The true summit of Togakushiyama (1904 meters) is a short distance along this trail, marked with a small shrine, but does not have the views of Happonirami. Undulating across the several named summits constituting the ridge, the path continues to flirt airily with the edge of the cliffs, obliging hikers to pay close attention to where they place their feet. Again, bad weather would render this hike a much more dangerous proposition, and huge metal structures have been erected in the small passes that punctuate the ridge, presumably as wind baffles, to prevent hikers from being blown over the edge. Given their twisted and dilapidated state, however, they do not inspire confidence as much as trepidation, and we edged rather nervously over these exposed saddles. Potential hazards notwithstanding, the two-hour hike along this ridge is a fabulous experience, with interest, exhilaration and beauty in every direction. When the path reaches the trail junction at the shelter of Ichifudo (一不動), most hikers will experience a strong temptation to continue north to the beckoning heights of Takatsumayama (高妻山) and Gojizoyama (五地蔵山). For us, however, the abundant hot springs in the area beckoned even more strongly — and there was still the descent of Togakushiyama to be negotiated.

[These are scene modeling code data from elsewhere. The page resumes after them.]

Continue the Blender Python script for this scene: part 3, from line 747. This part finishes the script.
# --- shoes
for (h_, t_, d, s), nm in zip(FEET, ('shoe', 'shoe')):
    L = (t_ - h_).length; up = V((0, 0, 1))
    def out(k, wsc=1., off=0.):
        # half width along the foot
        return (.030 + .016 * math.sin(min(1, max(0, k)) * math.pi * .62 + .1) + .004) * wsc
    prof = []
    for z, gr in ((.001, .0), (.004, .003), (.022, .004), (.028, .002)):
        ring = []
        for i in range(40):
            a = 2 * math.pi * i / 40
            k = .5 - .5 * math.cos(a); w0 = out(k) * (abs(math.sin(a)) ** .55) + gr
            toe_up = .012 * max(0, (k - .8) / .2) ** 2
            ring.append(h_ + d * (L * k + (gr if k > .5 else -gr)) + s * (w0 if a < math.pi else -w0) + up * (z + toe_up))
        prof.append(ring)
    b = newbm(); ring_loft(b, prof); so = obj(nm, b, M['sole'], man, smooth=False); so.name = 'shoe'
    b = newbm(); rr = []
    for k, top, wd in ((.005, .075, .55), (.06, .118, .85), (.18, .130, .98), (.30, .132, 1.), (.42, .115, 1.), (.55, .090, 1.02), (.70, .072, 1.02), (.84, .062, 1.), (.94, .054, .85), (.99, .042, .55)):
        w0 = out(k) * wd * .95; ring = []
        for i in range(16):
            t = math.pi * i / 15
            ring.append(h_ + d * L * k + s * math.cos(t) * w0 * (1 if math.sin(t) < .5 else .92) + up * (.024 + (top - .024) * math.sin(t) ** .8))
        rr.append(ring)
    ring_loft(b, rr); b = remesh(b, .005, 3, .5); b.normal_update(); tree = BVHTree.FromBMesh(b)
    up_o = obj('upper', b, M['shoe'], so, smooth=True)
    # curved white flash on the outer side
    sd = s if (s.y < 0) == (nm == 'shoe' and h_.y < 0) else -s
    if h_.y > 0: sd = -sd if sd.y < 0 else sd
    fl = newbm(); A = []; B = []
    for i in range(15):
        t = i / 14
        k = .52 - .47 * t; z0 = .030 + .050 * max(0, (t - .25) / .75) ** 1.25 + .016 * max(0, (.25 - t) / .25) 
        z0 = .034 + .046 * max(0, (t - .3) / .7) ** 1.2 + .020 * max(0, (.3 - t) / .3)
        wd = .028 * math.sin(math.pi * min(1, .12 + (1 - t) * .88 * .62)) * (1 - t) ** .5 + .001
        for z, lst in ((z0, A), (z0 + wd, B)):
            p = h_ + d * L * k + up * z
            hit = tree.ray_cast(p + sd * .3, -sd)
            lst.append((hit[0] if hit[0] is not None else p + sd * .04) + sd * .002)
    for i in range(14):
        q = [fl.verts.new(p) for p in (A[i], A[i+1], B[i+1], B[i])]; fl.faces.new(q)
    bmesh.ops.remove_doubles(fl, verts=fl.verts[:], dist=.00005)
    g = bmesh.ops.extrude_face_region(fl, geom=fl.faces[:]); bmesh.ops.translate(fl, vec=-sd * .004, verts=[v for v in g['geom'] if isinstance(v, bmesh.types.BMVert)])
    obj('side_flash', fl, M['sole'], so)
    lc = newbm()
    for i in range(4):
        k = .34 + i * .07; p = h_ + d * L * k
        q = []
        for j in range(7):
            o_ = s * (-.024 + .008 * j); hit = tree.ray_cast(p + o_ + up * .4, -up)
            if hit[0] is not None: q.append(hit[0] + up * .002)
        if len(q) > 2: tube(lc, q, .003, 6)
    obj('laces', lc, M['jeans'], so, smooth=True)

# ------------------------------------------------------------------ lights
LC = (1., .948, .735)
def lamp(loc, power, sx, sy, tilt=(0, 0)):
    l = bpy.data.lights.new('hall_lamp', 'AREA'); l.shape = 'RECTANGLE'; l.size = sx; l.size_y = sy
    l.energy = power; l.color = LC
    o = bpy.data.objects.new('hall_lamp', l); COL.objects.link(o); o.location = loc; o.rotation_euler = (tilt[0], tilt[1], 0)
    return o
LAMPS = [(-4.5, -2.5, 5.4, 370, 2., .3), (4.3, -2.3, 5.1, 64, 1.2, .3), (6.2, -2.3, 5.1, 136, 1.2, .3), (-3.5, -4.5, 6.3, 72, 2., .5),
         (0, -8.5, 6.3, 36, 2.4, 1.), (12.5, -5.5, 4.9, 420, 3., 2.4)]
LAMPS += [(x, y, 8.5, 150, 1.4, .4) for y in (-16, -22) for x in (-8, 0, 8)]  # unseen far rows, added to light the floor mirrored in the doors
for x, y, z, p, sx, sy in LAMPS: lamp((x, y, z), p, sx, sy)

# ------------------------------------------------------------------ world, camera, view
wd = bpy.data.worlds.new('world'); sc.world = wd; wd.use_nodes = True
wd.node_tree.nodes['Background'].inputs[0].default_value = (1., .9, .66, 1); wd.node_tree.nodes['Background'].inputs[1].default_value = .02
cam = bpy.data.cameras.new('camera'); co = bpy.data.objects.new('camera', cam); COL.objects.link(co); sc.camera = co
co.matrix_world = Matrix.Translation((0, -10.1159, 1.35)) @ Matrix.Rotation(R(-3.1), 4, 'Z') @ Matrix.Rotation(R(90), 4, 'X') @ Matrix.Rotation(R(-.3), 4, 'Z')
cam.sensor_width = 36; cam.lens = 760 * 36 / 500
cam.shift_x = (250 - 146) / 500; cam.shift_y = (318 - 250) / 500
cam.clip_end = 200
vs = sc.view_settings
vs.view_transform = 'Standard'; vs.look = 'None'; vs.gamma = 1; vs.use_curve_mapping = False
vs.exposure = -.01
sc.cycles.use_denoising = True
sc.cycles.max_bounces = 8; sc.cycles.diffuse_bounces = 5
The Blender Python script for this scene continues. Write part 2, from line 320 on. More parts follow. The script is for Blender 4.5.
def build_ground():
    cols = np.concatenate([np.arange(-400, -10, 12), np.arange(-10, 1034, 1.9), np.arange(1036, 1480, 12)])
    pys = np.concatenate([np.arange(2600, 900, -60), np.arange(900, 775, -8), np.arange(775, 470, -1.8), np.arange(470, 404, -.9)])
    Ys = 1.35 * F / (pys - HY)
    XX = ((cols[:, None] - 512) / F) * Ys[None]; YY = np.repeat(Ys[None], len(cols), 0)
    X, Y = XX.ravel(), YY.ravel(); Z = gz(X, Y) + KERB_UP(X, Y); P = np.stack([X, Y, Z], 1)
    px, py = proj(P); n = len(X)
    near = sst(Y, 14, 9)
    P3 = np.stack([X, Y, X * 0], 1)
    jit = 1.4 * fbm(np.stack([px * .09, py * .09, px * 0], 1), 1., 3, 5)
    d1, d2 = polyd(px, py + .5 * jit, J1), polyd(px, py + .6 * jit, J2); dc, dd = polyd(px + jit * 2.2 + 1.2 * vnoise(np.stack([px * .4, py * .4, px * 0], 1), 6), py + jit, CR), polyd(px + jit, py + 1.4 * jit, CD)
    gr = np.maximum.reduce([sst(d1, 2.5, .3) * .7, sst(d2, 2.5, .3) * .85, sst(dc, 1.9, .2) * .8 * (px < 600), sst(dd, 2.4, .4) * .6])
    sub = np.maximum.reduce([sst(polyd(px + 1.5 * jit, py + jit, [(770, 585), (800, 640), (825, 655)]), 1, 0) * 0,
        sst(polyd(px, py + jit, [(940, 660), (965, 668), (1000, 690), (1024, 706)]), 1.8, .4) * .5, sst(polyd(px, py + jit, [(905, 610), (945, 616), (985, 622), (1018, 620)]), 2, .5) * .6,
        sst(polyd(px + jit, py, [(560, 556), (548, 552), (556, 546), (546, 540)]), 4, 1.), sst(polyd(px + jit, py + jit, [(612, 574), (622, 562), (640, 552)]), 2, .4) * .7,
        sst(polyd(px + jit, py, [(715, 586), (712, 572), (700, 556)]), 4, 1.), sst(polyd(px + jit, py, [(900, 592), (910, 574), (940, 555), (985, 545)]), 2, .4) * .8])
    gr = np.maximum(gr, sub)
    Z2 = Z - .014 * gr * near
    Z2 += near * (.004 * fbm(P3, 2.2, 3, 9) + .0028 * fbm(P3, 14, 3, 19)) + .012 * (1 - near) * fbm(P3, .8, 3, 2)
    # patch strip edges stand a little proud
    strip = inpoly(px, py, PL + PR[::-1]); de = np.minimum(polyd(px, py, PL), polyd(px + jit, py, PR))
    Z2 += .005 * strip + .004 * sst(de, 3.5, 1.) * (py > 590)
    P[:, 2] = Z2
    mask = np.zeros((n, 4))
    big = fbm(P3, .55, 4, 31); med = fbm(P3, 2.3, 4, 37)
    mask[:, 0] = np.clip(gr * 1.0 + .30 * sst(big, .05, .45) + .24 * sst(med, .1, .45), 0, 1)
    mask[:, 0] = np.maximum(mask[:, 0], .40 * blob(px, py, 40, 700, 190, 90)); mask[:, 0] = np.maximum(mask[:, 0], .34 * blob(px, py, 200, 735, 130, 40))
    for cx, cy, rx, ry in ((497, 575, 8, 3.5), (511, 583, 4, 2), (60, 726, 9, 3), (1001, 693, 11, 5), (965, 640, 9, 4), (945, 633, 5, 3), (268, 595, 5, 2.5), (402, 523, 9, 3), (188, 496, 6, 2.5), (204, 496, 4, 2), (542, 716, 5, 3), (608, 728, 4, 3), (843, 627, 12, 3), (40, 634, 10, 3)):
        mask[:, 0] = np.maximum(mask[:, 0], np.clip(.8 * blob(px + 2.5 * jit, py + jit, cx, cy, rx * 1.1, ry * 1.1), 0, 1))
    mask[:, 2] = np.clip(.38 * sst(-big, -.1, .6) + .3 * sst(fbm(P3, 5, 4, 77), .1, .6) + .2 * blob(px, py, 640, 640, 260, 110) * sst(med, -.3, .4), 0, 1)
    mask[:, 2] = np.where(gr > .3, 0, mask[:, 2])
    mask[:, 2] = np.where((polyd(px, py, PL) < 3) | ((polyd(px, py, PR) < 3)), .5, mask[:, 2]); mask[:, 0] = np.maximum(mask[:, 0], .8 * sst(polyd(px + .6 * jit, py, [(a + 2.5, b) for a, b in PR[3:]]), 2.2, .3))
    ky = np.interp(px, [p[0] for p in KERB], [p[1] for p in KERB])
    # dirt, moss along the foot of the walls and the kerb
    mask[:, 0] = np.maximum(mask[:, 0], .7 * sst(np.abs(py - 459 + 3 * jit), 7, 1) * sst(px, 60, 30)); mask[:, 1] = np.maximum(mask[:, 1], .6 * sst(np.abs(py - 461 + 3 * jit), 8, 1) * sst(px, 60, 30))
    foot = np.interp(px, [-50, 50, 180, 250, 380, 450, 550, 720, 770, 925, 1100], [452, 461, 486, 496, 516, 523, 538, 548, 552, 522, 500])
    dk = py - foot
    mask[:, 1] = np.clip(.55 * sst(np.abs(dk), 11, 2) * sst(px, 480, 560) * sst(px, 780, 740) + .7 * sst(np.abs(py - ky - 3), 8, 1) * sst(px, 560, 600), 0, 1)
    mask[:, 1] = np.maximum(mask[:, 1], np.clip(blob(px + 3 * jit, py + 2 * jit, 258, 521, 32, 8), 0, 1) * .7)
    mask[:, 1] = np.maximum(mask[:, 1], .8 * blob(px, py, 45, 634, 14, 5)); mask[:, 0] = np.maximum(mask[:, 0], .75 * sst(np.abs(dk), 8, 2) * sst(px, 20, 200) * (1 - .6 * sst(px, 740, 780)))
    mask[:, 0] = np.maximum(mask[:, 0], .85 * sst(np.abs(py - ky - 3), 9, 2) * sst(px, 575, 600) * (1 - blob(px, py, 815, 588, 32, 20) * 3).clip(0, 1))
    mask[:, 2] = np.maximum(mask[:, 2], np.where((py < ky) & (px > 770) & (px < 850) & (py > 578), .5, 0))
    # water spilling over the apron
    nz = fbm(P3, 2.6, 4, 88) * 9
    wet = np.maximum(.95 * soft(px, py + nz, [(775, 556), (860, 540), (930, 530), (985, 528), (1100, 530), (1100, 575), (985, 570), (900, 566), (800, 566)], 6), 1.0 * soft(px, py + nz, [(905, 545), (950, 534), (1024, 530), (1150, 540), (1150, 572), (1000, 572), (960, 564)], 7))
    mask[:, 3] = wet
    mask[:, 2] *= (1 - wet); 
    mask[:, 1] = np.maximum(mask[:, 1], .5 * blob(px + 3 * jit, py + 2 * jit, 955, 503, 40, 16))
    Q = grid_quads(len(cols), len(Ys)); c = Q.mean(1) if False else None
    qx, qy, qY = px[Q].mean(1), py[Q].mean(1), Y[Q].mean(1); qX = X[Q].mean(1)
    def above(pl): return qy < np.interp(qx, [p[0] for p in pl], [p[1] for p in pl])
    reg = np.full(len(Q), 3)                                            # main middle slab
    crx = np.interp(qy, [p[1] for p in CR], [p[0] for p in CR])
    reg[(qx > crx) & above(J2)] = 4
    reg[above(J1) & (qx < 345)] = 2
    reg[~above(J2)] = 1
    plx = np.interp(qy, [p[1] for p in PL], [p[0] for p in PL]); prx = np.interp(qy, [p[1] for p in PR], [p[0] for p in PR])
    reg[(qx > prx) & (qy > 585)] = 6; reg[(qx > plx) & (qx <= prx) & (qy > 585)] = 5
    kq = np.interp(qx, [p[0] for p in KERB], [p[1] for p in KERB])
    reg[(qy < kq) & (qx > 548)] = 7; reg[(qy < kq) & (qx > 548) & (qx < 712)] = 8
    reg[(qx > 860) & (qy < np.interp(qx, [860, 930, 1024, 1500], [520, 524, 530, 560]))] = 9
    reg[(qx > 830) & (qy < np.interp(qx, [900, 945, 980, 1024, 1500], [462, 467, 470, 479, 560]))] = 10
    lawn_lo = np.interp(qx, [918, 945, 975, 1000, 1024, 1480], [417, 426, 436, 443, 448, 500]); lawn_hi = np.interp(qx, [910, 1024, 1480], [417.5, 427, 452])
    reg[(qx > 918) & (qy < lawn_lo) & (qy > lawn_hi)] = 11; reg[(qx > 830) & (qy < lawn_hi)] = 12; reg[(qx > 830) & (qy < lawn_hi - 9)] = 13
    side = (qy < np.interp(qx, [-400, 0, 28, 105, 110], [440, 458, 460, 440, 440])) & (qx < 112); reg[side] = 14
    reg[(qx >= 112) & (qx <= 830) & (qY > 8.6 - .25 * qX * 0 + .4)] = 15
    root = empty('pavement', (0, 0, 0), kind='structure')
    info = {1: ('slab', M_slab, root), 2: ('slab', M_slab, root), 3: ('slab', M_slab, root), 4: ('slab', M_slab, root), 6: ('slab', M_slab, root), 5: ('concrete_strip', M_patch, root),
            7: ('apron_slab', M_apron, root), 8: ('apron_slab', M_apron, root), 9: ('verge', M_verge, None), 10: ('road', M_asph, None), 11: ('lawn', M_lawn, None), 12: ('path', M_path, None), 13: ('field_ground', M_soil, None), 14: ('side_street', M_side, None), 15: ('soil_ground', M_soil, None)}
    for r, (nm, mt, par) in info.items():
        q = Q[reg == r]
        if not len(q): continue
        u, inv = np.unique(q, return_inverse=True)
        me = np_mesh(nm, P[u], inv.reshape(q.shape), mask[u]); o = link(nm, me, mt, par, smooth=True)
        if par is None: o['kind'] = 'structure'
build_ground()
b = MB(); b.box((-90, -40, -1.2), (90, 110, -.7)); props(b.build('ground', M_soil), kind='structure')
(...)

Turning right at the Ichifudo junction leads past a small spring to a rocky gully with a watercourse, which is followed to the point where it rather disconcertingly plunges over the Fudotaki (不動滝) (Immovable Fall) waterfall. On the right bank, however, a fixed rope enables hikers to lower themselves to a narrow shelf which, protected by short chains, leads horizontally across the massive slab of Obi-Iwa (帯岩), Belt Rock. A little further along, another waterfall, Suberitaki (滑滝), Slippery Fall, has to be circumnavigated with the assistance of a chain, before the mountain finally relents and the path heads gently into the beautiful, wooded valley of Ohorazawa (大洞沢), Big Cave Gully. Suddenly, it seems as though you are on a different mountain, the sounds of birds, insects, frogs, and running water replacing the thumping of your heart, and the protective presence of the trees a welcome companion after the excitements of the rocks above. The woods end at the Togakushi Bokujo (戸隠牧場), a kind of model farm, and you can return to the trailhead through green fields alive with sheep, goats and cows. Above and to the west, though, the mountain looms, austere and magnificent: a superb destination, but not to be taken lightly. Sincere thanks to Carl, and (of course) Dorianne for their great company on this walk, and especially to Miko, who discovered that she does not mind heights after all!